I trudged home from the hatchery one day.

“Marcus, are you on your way home? Want a lift?”

It was Elaine, a girl I liked at college. She had recently passed her driving test and proudly pulled up alongside me in her new car. I slid unthinkingly into the passenger seat. What a stroke of luck! Ten minutes talking to Elaine – and in her car: how sexy.

But as we drove off, a nameless sensation spread throughout the vehicle. Elaine’s pretty nostrils quivered. In agricultural Sussex, one was accustomed to the pungent affronts of silage and manure, the warm scent of stables and cowpats. But this was different, an emanation of death that came off me in waves and hung in the air like some incontinent hobo ghast. I tried to make conversation but there was no denying that satanic pong. Grimly, Elaine put her foot to the accelerator. Once or twice she swallowed back nausea but she was too well-bred to say anything. Even then I knew that provoking the gag reflex was not a hopeful signal with a girl. It was a brief enough journey but, no doubt for us both, seemed to last an age. It was with profound relief that Elaine finally dropped me on the lane outside my house. She sped off, unwinding the car windows as she went. I stood in the roadside watching her go as a handful of bluebottles settled upon me.
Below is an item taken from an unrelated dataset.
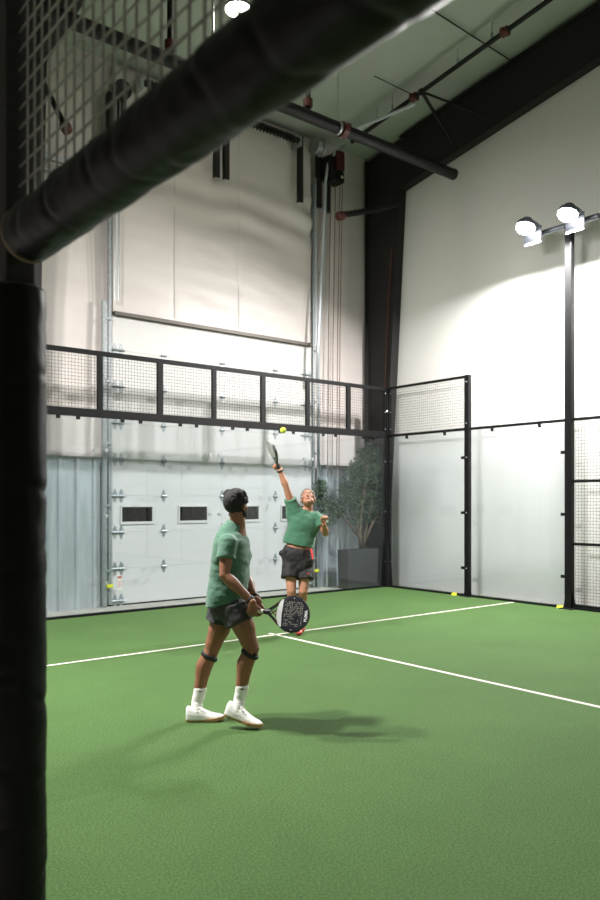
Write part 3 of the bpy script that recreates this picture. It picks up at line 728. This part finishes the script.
def band(name, c, ax, r, h, m, parent, r2=None, fwd=None, label=None):
    ax = ax.normalized(); x, y = frame_for(ax)
    if fwd is not None: x = (fwd-ax*fwd.dot(ax)).normalized(); y = ax.cross(x)
    r2 = r2 or r; bm = BM(); rs = []
    for z, g in ((-h/2, -.004), (-h/2, .003), (-h*.3, .006), (h*.3, .006), (h/2, .003), (h/2, -.004)):
        rs.append([c+ax*z+x*math.cos(2*PI*k/28)*(r+g)+y*math.sin(2*PI*k/28)*(r2+g) for k in range(28)])
    rs.append(rs[0]); loft(bm, rs, cap=False); bmesh.ops.remove_doubles(bm, verts=bm.verts, dist=1e-6)
    return make(name, bm, m, parent=parent, smooth=True, label=label)
def shoe(parent, ankle, heel, toe, up, mu, ms, ml, L=.30, W_=.1):
    """heel, toe: ground ends of the sole; up: the shoe's own up direction"""
    y = (toe-heel).normalized(); x = y.cross(up).normalized(); z = x.cross(y); L = (toe-heel).length
    def lp(a, b, c): return heel+x*a+y*b*L+z*c
    out = []
    def outline(k, g=1.0):
        # half widths along the length
        ws = [(0, .0), (.03, .022), (.1, .033), (.3, .034), (.45, .037), (.65, .05), (.8, .048), (.92, .034), (.98, .016), (1, .0)]
        pts = [(w*g, t) for t, w in ws]+[(-w*g*(.9 if t < .9 else 1), t) for t, w in ws[::-1][1:-1]]
        return pts
    bm = BM(); ol = outline(0)
    def lift(t): return .02*max(0, t-.75)/.25*1.0
    rs = []
    for h_, g in ((0, .94), (.006, 1.03), (.024, 1.05), (.03, 1.0)):
        rs.append([lp(a*g, t*(1 if g <= 1 else 1.0), h_+lift(t)*.6) for a, t in ol])
    loft(bm, rs); sole = bm
    bm = BM()
    secs = [(.01, .02, .10), (.05, .033, .122), (.12, .039, .118), (.22, .042, .108), (.33, .042, .108), (.42, .042, .104), (.52, .044, .088), (.65, .048, .070), (.78, .047, .058), (.89, .038, .048), (.97, .022, .036)]
    rr = []
    for t, w, hh in secs:
        ring = []
        for k in range(20):
            an = 2*PI*k/20; c_, s_ = math.cos(an), math.sin(an)
            zz = .018+(hh-.018)*max(0, s_)**.75 if s_ > 0 else .018+.006*s_
            ring.append(lp(w*math.copysign(abs(c_)**.8, c_)*(1-.25*max(0, s_)**2), t, zz+lift(t)*.6))
        rr.append(ring)
    loft(bm, rr)
    me = remesh(bm, .0045, 3); sh = link('shoe', me, mu, parent, True)
    make('sole', sole, ms, parent=sh, smooth=False, label='gum brown sole' if ms.name.startswith('gum') else None)
    bm = BM()
    for t in (.36, .43, .50, .57):
        zc = .114-(t-.36)*.2
        tube(bm, [lp(-.03, t+.02, zc-.012), lp(0, t, zc+.003), lp(.03, t+.02, zc-.012)], .004, 6)
    make('laces', bm, ml, parent=sh)
    return sh
def racket(parent_label, base, axis, normal, s, cols, name_label, detail=True):
    """padel racket; base = butt of the handle, axis to the tip"""
    a = axis.normalized(); n = (normal-a*normal.dot(a)).normalized(); w = n.cross(a)
    def q(x, y, z=0): return base+a*x*s+w*y*s+n*z*s
    t = thing('padel_racket', base, name_label, 'racket')
    bm = BM(); tube(bm, [q(0, 0), q(.004, 0), q(.1, 0), q(.112, 0)], [.017*s, .019*s, .0165*s, .0165*s], 12); make('grip', bm, cols['grip'], parent=t, smooth=False, label='white wrapped grip' if detail else None)
    bm = BM(); tube(bm, [q(.112, 0), q(.13, 0), q(.165, 0)], [.018*s, .02*s, .024*s], 12); make('collar', bm, cols['frame'], parent=t)
    cxh, ry = .325, .13
    ol = []
    for k in range(64):
        th = 2*PI*k/64; x = math.cos(th); y = math.sin(th)
        X = cxh+(.13*x if x > 0 else .115*x); Y = ry*y*(1-.06*max(0, -x))
        ol.append((X, Y))
    bm = BM(); loft(bm, [[q(cxh+(X-cxh)*g, Y*g, z) for X, Y in ol] for z, g in ((-.019, .955), (-.014, .99), (0, 1.0), (.014, .99), (.019, .955))])
    hd = make('head', bm, cols['face'], parent=t, smooth=False)
    bm = BM()
    for sy_ in (-1, 1):
        pts = [q(.15, sy_*.012), q(.19, sy_*.042), q(.235, sy_*.086), q(.285, sy_*.118), q(.33, sy_*.126), q(.39, sy_*.109)]
        rs = []
        for i, p in enumerate(pts):
            d = (pts[min(i+1, 5)]-pts[max(0, i-1)]).normalized(); sd = d.cross(n)
            rs.append([p+sd*c_*s+n*z_*s for c_, z_ in ((-.009, -.016), (.009, -.016), (.009, .016), (-.009, .016))])
        loft(bm, rs)
    make('frame', bm, cols['frame'], parent=t)
    bm = BM()
    for sy_ in (-1, 1): tube(bm, [q(.17, sy_*.014, .004), q(.2, -sy_*.012, .004), q(.225, -sy_*.045, .004)], .0045*s, 6); tube(bm, [q(.165, sy_*.024, .012), q(.225, sy_*.078, .014)], .0035*s, 6)
    make('bridge', bm, cols['accent'], parent=t, label='red bridge struts' if detail else None)
    if detail:
        for zz in (.0195,):
            bm = BM(); pts = [q(.214, .03, zz), q(.228, .075, zz), q(.242, .098, zz), q(.256, .10, zz), q(.25, .0, zz), q(.256, -.10, zz), q(.242, -.098, zz), q(.228, -.075, zz), q(.214, -.03, zz)]
            prism(bm, pts, n*-.0025*s); make('throat_panel', bm, cols['white'], parent=hd, label='white panel')
            bm = BM(); rg = random.Random(3)
            for i in range(11):
                for j in range(14):
                    x = .272+i*.0125; y = -.085+j*.0131
                    if ((x-.325)/.105)**2+(y/.105)**2 > 1 or x > .40: continue
                    if .335 < x < .385 and -.06 < y < -.018 and rg.random() < .85: continue
                    k = rg.random()
                    if rg.random() < .3: continue
                    dx, dy = ((.0042, .0014), (.0014, .0042), (.0023, .0023))[int(k*3) % 3]
                    if k > .66: tube(bm, [q(x-.0034, y-.0034, zz), q(x+.0034, y+.0034, zz)], .0014*s, 4)
                    else: prism(bm, [q(x-dx, y-dy, zz), q(x+dx, y-dy, zz), q(x+dx, y+dy, zz), q(x-dx, y+dy, zz)], n*-.001*s)
            make('face_print', bm, cols['cream'], parent=hd, label='cream dashes printed on the face')
            bm = BM()
            lp_ = [(-.05, -.012), (-.03, .002), (-.012, .006), (.004, .002), (.02, .012), (.036, .016), (.046, .026), (.05, .018), (.044, .008), (.028, -.002), (.03, -.014), (.022, -.02), (.016, -.008), (-.002, -.012), (-.02, -.01), (-.03, -.026), (-.04, -.028), (-.03, -.01)]
            prism(bm, [q(.36+y*.8, -.04+x*.7, zz+.001) for x, y in lp_], n*-.001*s); make('cat_emblem', bm, cols['black'], parent=hd, label='black leaping emblem')
            bm = BM()
            for sg in (-1, 1): sphere(bm, q(.33, sg*.115, .0175), .0055*s, sub=1)
            make('dot', bm, cols['cream'], parent=hd)
            me = text_mesh('PUMA', .031*s)
            cc = q(.428, -.005, .0192)
            mm = Matrix(((w.x, -a.x, n.x, cc.x), (w.y, -a.y, n.y, cc.y), (w.z, -a.z, n.z, cc.z), (0, 0, 0, 1)))
            me.transform(mm); link('lettering', me, cols['white'], hd, label='white lettering near the tip')
    return t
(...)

I wonder why the hatchery affected me so much. It was only a six week holiday job after all. But the heat. The rhythmic throb and roar blasting your senses. The stink penetrating your clothes, your hair, your mind. Isolated in the anechoic corridors of never-ending embryos, I heard noises that turned in my head into rhythms and pulses. It was around this time that I decided I was going to start a band. I don’t think this was coincidental. It occurs to me that ever after, perhaps I’ve been trying to recreate the patterns and frequencies imprinted inside the hatchery. Perhaps all that explains the industrial music, the disembodied pleasure I felt from the noise.

Of course one could identify deeper currents. My adoption. That other lost mother I have never known. Perhaps my fascination was not after all about the factory but more about those thousands of orphans I packed into boxes. But even now, as I write, I can hear the mother-machine. Her semi-regular throb, ever-present, all surrounding.